L'omissione è invece peccaminosa se la causa o l'occasione di tralasciare la cosa dipende dalla volontà: e allora è necessario che tale causa, in quanto volontaria, sia sempre accompagnata da un atto, almeno da un atto interiore della volontà.

Ora, questo atto qualche volta investe direttamente l'omissione stessa: p. es. quando uno non vuole andare in chiesa per pigrizia.

E allora tale atto appartiene essenzialmente [ per se ] all'omissione: infatti la volizione di un peccato qualsiasi appartiene essenzialmente a tale atto, essendo la volontarietà essenziale al peccato.

- Altre volte invece l'atto della volontà investe direttamente la cosa che distoglie dal compiere l'azione dovuta: sia essa concomitante all'omissione, come quando uno vuole giocare nel momento in cui ha il dovere di andare in chiesa, sia essa precedente, come quando uno vuole vegliare a lungo la sera, dal che segue il non andare in chiesa al mattino.

E allora questo atto interno o esterno è solo accidentale all'omissione: poiché l'omissione nel caso è preterintenzionale; e noi denominiamo accidentale ciò che esula dall'intenzione, come dimostra Aristotele [ Phys. 2,5 ].

Perciò è evidente che in questo caso il peccato di omissione è legato a un atto concomitante o precedente, ma quest'ultimo è solo accidentale al peccato di omissione.

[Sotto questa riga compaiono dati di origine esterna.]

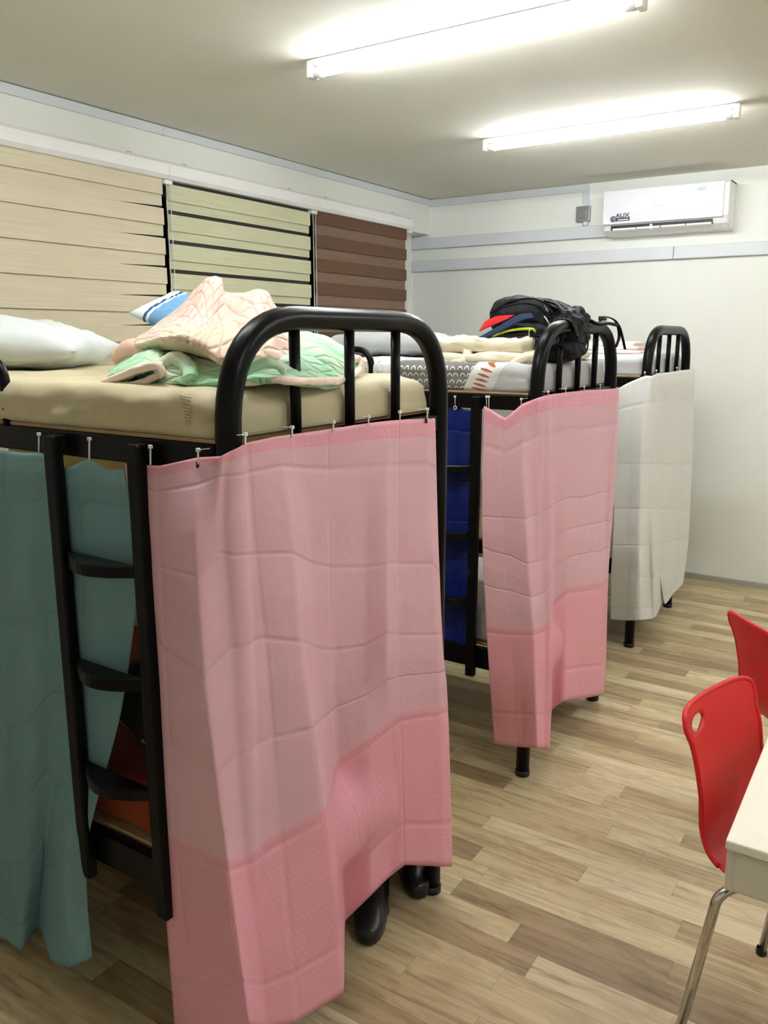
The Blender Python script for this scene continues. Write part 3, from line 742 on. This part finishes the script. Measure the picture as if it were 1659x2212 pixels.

Ora, bisogna giudicare le cose dagli elementi per se [ o essenziali ], non già dagli elementi per accidens.

Quindi è più esatto affermare che un peccato può esistere senza alcun atto.

Altrimenti dovremmo considerare essenziali gli atti e le occasioni concomitanti anche per gli altri peccati attuali [ di commissione ].

Analisi delle obiezioni:

1. Per il bene si richiedono più cose che per il male: poiché, come scrive Dionigi [ De div. nom. 4 ], « il bene dipende da una causa integra e perfetta, il male invece dai difetti particolari ».

Perciò il peccato può dipendere sia dal fatto che uno compie ciò che non deve, sia dal fatto che uno non compie ciò che deve; il merito invece si ha soltanto quando uno compie volontariamente ciò che deve.

Perciò il merito non può sussistere senza un atto, il peccato invece può verificarsi anche senza alcun atto.

2. Si dice che una cosa è volontaria non solo perché su di essa cade l'atto della volontà, ma anche per il solo fatto che è in nostro potere far sì che avvenga o che non avvenga, come spiega Aristotele [ Ethic. 3,5 ].

Per cui può dirsi volontario anche lo stesso non volere, in quanto è in potere dell'uomo volere e non volere.

3. Il peccato di omissione ha contro di sé un precetto affermativo, il quale obbliga sempre, ma non di continuo.

Quindi uno pecca soltanto quando cessa da quell'atto al quale è obbligato in forza del precetto affermativo.